Linearized trinomials with maximum kernel

TL;DR

This paper derives explicit formulas for linearized trinomials over finite fields with maximum kernel dimension, providing new constructions and characterizations relevant to coding theory and algebraic geometry.

Contribution

It offers closed-form formulas for coefficients of $\sigma$-trinomials with maximum kernel, characterizes those with degree 3 and 4, and applies results to rank metric codes and subspace codes.

Findings

Explicit formulas for $\sigma$-trinomials with maximum kernel.

Characterization of degree 3 and 4 cases.

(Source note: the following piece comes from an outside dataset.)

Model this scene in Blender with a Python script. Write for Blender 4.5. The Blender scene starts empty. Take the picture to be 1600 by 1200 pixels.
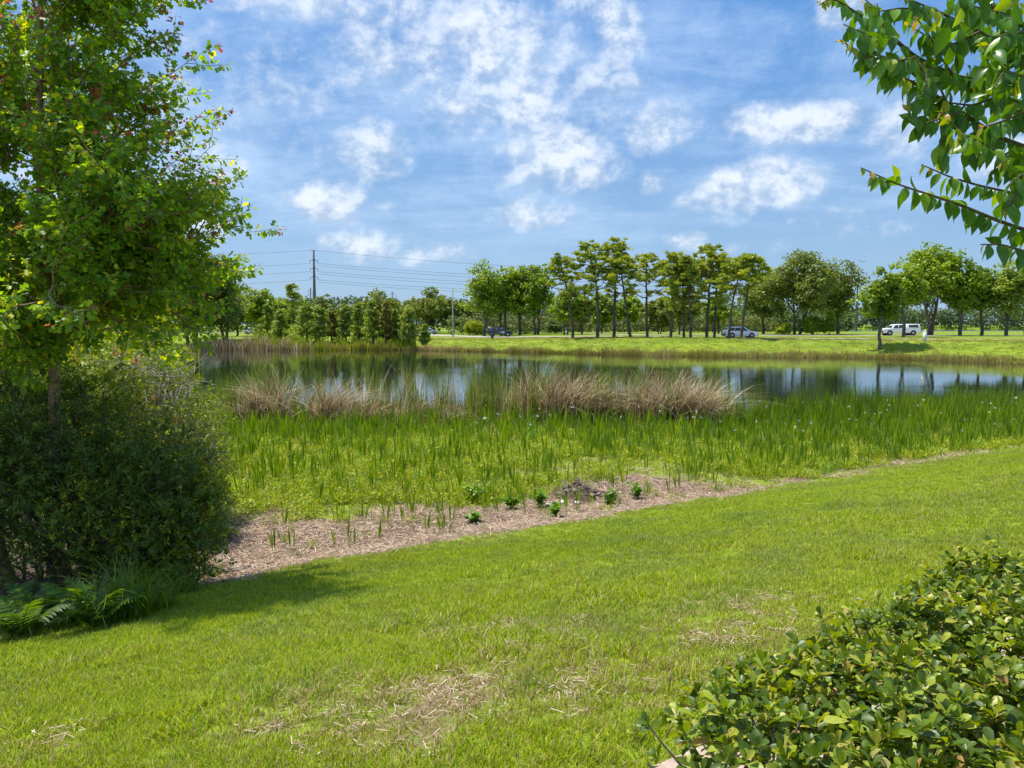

New constructions for rank metric and subspace codes.

Abstract

Linearized polynomials have attracted a lot of attention because of their applications in both geometric and algebraic areas. Let $q$ be a prime power, $n$ be a positive integer and $\sigma$ be a generator of $\mathrm{Gal}(\mathbb{F}_{q^n}\colon\mathbb{F}_q)$. In this paper we provide closed formulas for the coefficients of a $\sigma$-trinomial $f$ over $\mathbb{F}_{q^n}$ which ensure that the dimension of the kernel of $f$ equals its $\sigma$-degree, that is linearized polynomials with maximum kernel. As a consequence, we present explicit examples of linearized trinomials with maximum kernel and characterize those having $\sigma$-degree $3$ and $4$. Our techniques rely on the tools developed in [24]. Finally, we apply these results to investigate a class of rank metric codes introduced in [8], to construct quasi-subfield polynomials and cyclic subspace codes, obtaining new explicit constructions to the conjecture posed in [37].